March 19, 2007

Are you even here?

The count down begins in earnest now. Only 9 more school days left until I am officially doing NOTHING AT ALL for an as yet undetermined period of time! I'm very much looking forward to not having to be at work every day, and not even having a point at which I have to return :) I'm sure in a few months time when I am broke I might feel differently about that, but how many times do you get to truly do nothing like that in a life?

This weekend I went out to Okayama on Saturday to visit the library and get a few volumes to keep me company while I am at school this week. Trouble being that I already read most of them yesterday! Oops. In the evening I had arranged to meet up with a girl whose travel books I had borrowed months ago and return them. Turns out she, and a bunch of other foreigners, were going out for dinner to celebrate someone's birthday. I tagged along to have a chat and catch up with a certain Sydney-sider. After a dinner during which I endured such scintillating conversation as "How to identify skim milk" we left to wander seemingly aimlessly for half an hour before they all decided to go to karaoke. I excused myself there because I had run into my neighbour and some more interesting people going elsewhere and wanted to catch up with them. Very relieved to be leaving the group I had dined with because they make a great spectacle of themselves wherever they go. The way these people choose to live in Japan is very different from what I know. They make no effort to learn the language and just speak English unashamedly at people, they cling to each other for no reason other than that there is no one else around. I have no interest in making friends with people based only upon the fact that they speak the same language as me. A dickhead is a dickhead in their native land, or here. If you need evidence of the fact that they simply tolerate each other so they can kid themselves into thinking they have friends, just consider how quickly the group crumbles every time there is something to be organised. There is a kind of association or some such set up by JET which is supposed to help the foreigners adjust to Japan and keep each other company, they organise such things as trips to Mt Fuji and so on. Initially I was a little bit jealous that they had such support and just something to do. But I soon revised that thought after hearing all the bitching and moaning that inevitably follows every outing.
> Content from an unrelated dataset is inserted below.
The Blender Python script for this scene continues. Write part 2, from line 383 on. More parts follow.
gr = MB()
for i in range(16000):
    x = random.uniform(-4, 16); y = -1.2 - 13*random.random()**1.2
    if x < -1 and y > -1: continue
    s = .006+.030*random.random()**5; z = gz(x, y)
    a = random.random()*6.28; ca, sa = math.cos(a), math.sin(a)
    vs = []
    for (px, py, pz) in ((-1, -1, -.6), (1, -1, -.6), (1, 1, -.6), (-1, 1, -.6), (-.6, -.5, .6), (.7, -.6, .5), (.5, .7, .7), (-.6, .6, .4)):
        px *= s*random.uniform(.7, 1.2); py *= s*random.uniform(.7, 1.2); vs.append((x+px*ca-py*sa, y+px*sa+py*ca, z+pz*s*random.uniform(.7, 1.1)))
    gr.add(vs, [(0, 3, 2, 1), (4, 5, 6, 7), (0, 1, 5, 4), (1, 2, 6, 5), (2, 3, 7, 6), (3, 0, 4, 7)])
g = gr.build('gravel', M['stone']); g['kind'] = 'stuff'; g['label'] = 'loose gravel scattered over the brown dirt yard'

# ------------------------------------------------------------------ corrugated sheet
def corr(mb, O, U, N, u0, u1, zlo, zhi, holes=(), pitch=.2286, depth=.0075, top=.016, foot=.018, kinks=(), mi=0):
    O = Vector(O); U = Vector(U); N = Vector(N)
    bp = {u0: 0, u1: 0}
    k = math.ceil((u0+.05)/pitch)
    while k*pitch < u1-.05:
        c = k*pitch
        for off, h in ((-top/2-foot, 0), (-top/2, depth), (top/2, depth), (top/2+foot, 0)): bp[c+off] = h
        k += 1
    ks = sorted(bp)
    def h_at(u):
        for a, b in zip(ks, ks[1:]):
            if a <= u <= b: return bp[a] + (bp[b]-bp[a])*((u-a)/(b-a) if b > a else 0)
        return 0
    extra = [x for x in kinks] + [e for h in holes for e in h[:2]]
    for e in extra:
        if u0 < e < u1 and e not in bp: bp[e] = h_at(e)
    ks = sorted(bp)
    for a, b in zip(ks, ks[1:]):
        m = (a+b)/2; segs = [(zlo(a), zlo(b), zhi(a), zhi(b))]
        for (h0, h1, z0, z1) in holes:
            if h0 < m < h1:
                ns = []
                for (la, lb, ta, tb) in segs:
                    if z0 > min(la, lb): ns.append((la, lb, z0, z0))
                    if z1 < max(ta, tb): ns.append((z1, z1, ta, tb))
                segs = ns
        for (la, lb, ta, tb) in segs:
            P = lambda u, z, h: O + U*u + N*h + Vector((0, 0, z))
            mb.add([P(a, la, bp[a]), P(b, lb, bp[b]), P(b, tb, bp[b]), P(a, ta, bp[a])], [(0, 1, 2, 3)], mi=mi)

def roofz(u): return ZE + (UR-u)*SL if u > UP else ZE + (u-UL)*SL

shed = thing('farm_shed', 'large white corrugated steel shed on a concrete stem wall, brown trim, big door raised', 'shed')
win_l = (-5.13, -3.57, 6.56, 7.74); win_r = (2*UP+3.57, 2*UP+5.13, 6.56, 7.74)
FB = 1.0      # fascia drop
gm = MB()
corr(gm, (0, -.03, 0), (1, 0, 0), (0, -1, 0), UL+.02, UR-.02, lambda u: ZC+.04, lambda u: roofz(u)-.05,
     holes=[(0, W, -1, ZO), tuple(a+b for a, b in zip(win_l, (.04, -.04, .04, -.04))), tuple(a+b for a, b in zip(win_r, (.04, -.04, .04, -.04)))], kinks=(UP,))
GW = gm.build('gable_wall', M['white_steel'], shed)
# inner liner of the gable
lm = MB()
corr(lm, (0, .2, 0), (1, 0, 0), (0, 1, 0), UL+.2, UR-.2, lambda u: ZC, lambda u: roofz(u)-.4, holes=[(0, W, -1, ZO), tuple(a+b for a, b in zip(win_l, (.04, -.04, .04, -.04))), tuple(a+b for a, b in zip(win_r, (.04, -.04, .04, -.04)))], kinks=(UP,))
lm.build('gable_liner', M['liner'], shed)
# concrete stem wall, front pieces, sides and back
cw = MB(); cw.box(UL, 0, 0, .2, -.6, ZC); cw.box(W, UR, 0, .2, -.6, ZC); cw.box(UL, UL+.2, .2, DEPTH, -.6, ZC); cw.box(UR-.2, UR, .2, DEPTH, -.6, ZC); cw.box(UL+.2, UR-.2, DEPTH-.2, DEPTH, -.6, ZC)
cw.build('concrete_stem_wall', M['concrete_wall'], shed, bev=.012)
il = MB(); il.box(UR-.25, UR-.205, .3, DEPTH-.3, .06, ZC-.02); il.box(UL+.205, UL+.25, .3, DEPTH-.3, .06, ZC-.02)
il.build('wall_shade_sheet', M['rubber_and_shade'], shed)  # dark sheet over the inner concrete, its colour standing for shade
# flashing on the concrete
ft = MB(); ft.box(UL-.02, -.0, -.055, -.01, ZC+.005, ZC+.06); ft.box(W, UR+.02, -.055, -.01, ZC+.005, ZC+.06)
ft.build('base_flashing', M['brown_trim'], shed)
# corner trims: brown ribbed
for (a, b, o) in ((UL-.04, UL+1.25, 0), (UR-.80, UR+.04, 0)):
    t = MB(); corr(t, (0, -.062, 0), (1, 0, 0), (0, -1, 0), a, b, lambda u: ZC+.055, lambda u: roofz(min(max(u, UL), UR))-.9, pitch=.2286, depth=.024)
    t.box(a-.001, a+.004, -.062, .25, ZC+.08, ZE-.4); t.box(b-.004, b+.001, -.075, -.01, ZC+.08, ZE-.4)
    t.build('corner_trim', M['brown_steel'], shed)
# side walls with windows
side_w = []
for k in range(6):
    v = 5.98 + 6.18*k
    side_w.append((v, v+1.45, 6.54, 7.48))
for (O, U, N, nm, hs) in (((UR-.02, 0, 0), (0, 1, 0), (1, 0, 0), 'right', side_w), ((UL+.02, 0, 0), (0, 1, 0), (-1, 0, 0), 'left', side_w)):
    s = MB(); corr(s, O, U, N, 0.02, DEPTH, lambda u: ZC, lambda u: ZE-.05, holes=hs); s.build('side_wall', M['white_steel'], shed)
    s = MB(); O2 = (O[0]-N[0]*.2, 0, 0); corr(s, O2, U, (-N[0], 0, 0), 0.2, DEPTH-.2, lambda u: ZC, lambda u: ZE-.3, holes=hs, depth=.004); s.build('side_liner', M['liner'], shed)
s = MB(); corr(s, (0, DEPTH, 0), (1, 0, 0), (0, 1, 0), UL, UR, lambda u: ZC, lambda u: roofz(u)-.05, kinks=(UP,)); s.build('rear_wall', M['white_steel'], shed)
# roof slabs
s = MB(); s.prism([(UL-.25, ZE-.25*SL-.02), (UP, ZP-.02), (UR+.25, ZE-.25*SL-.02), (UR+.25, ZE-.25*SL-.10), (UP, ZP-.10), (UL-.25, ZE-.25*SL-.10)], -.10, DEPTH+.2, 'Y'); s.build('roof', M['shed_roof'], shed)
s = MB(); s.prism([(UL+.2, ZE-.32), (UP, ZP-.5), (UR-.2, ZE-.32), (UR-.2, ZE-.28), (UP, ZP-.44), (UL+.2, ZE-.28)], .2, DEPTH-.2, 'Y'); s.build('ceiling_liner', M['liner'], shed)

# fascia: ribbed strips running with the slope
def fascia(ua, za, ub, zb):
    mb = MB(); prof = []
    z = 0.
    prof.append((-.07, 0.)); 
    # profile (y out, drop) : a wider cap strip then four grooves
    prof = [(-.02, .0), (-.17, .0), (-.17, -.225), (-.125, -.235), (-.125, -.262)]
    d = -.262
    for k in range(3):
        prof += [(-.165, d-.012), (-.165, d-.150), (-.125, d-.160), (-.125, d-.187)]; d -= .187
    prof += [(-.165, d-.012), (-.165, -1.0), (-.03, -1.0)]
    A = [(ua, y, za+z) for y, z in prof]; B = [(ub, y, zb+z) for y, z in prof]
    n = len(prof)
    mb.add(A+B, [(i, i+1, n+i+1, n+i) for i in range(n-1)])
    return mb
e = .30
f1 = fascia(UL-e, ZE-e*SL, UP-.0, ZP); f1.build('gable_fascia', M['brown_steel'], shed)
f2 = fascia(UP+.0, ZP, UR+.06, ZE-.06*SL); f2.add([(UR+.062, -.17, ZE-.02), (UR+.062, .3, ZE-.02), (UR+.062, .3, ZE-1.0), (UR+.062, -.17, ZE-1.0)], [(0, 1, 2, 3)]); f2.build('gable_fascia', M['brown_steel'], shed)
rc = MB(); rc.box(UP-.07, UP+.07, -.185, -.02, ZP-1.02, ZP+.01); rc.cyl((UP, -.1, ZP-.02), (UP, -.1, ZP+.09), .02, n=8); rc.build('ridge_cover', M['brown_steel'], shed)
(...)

Saturday night I just felt embarrassed to be seen in such a large group of foreigners who were doing everything they could to perpetuate the stereotypes of gaijin that I have been trying to break the whole time I've been here. No wonder the teachers at school STILL don't believe that I can read their alphabet when most of the foreigners around here actually can't. Sunday arvo I was at the travel agent paying for my ticket to Seoul (YAY!) and an American walked in and announced loudly, in English, that he wanted a ticket to the USA. He wasn't a tourist, he lives in Okayama, and yet something as basic as asking about a plane ticket, he can't manage it. To me learning the language of the country you live in is as important as following the laws of that country. Living in Japan for an entire year and being unable to say a single sentence at the end of it is simply lazy and disrespectful. If you cannot speak the language how can you even say you were living here? Anyway, the evening was just a bit of an eye-opener for me about how many foreigners really do just bring an Australia/America/Canada/England bubble with them, blow it up on the day they arrive and never step out into the real Japan.

Moving along... Sunday wasn't planning on going back in to Okayama but I received a letter from the travel agent confirming my reservation for my ticket and asking for money, since I can't get in there this week at all I decided to just get it out of the way straight away. Luckily I hadn't used my return ticket the night before because there is never anyone checking the tix when you get off the last train so I just kept it and used it again! JR is such a rip off you take whatever opportunity you can to get a free ride. I went back to the travel agent where I'd sorted my flights for Australia out to see what was going on and they STILL can't tell me how much it's going to be. It's such bullshit, it is now less than 3 weeks before I fly and they are still saying that it's too early to pay for the flight because they don't know how much it's going to be and the "taxes are still fluctuating" or some crap. How do people organise a holiday if they can't pay for it until the week before they go? It's just plain weird.

On my way back through the station I stopped at Anderson's Bakery for a little yummy roll they make and a quite peculiar thing happened. I was just sitting there minding my own business when an African bloke asked me if anyone was sitting opposite me. I said no, so he put his bags down and said he'd be back in a second. Off he went to the Jupiter (foreign food store), he came back, handed me an apple juice carton and the newspaper, sat down and we started talking. It was a very strange experience our behaviour was as though we had known each other for a while. We spoke only intermittently, I was reading the paper the whole time, and yet it wasn't uncomfortable when it was quiet. Generally I hate meeting and talking to new people because of that uncomfortable silence that inevitably creeps in after a few minute of exchanging the usually information about oneself. After 15 minutes or so we both stood up and left.